Driven by increasingly stringent tailpipe CO2 and fuel economy
regulations, gasoline direct injection (GDI) engines are enjoying rapidly
increasing market penetration. Already more than 50% of newly produced vehicles
in the US and western Europe employ direct-injection technology and many markets
in Asia are also seeing an increasingly rapid uptake.
However, with the adoption of GDI engine technology, which is able to push the
boundaries of engine efficiency, new challenges are starting to arise such as
injector nozzle deposits, which can adversely affect performance. Multi-hole
solenoid actuated fuel injectors are particularly vulnerable to deposits formed
when operated on some market fuels. In order to address this challenge, the
development of a reliable industry test platform for injector cleanliness in GDI
engines is currently underway in both the US and Europe.

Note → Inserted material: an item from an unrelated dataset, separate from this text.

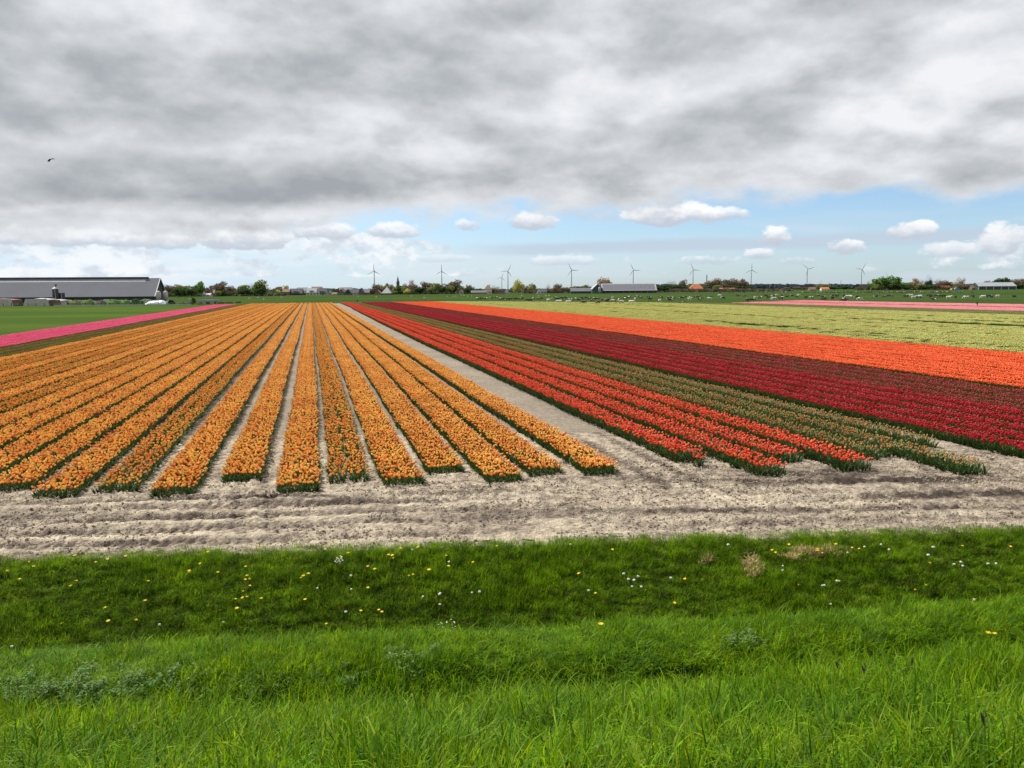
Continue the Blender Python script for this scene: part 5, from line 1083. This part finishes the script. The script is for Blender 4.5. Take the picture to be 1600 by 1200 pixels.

This study shows the successful application of a mass produced GDI bench engine
test platform (VW 1.4 L TSI 90 kW; engine code CAXA; engine family EA111) to
differentiate different fuel formulations, at a 99% statistical confidence
level, based on an engine metric correlated to injector cleanliness. In this
study, a European (EN228 compliant) market representative test fuel was used
throughout the entire investigation -i.e. no pro-fouling dirty-up fuel
components were required to accelerated deposit formation within a reasonable
test duration. The study makes two cross-comparisons between three different
fuel formulations and the bench engine deployed is shown to be a highly
sensitive test platform to differentiate fuels with different levels of deposit
control additive (DCA). Fuels formulated with appropriate DCAs help restore
fouled injectors to their original performance level.